### WRITTEN EXERCISE
In the lines below, output everything from the first line through the line containing "(.22, .135, .105), world=True, stain=.4)" exactly as it is. Pictures are not part of the output.

———

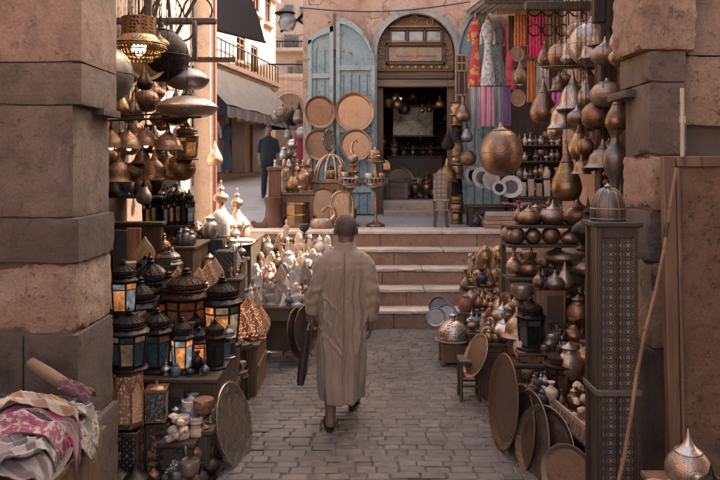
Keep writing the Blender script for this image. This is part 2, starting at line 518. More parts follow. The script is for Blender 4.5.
STEPZ = .225
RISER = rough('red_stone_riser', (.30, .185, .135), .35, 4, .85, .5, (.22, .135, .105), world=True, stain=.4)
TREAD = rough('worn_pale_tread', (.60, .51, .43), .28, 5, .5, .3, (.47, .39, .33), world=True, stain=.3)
STREET = rough('street_slabs', (.33, .30, .285), .22, 2.5, .7, .3, (.28, .255, .245), world=True, stain=.25)
def block(name, x0, x1, y0, y1, z0, z1, m, parent, seed=0, amp=.011, cell=.032, rnd=.009, fz=2.5):
    """a hewn stone: rounded, chipped, uneven box"""
    nx, ny, nz_ = [max(2, min(60, int((b-a)/cell))) for a, b in ((x0, x1), (y0, y1), (z0, z1))]
    bm = bmesh.new(); cache = {}
    cx, cy, cz = (x0+x1)/2, (y0+y1)/2, (z0+z1)/2; hx, hy, hz = (x1-x0)/2, (y1-y0)/2, (z1-z0)/2
    def V(i, j, k):
        key = (i, j, k)
        if key not in cache:
            p = Vector((x0+(x1-x0)*i/nx, y0+(y1-y0)*j/ny, z0+(z1-z0)*k/nz_))
            q = p - Vector((cx, cy, cz))
            inn = Vector((max(-hx+rnd, min(hx-rnd, q.x)), max(-hy+rnd, min(hy-rnd, q.y)), max(-hz+rnd, min(hz-rnd, q.z))))
            d = q - inn
            if d.length > 1e-6:
                q = inn + d.normalized()*rnd
                nn = d.normalized()
                chip = nz(p, 6.0, seed+5)
                a = amp*(nz(p, fz, seed)*.4 + .4*nz(p, 11., seed+2) + .4*nz(p, 31., seed+3))
                edge = sum(1 for t in (abs(d.x), abs(d.y), abs(d.z)) if t > 1e-6)
                if edge > 1 and chip > .25: a -= (chip-.25)*amp*3.5
                q += nn*a
            cache[key] = bm.verts.new(q + Vector((cx, cy, cz)))
        return cache[key]
    for i in range(nx):
        for j in range(ny):
            bm.faces.new((V(i, j, 0), V(i, j+1, 0), V(i+1, j+1, 0), V(i+1, j, 0)))
            bm.faces.new((V(i, j, nz_), V(i+1, j, nz_), V(i+1, j+1, nz_), V(i, j+1, nz_)))
    for i in range(nx):
        for k in range(nz_):
            bm.faces.new((V(i, 0, k), V(i+1, 0, k), V(i+1, 0, k+1), V(i, 0, k+1)))
            bm.faces.new((V(i, ny, k), V(i, ny, k+1), V(i+1, ny, k+1), V(i+1, ny, k)))
    for j in range(ny):
        for k in range(nz_):
            bm.faces.new((V(0, j, k), V(0, j, k+1), V(0, j+1, k+1), V(0, j+1, k)))
            bm.faces.new((V(nx, j, k), V(nx, j+1, k), V(nx, j+1, k+1), V(nx, j, k+1)))
    mb = MB(); mb.bm.free(); mb.bm = bm
    return mb.build(name, m, parent, ang=.8)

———

### RESULT OF THE TASK
Keep writing the Blender script for this image. This is part 2, starting at line 518. More parts follow. The script is for Blender 4.5.
STEPZ = .225
RISER = rough('red_stone_riser', (.30, .185, .135), .35, 4, .85, .5, (.22, .135, .105), world=True, stain=.4)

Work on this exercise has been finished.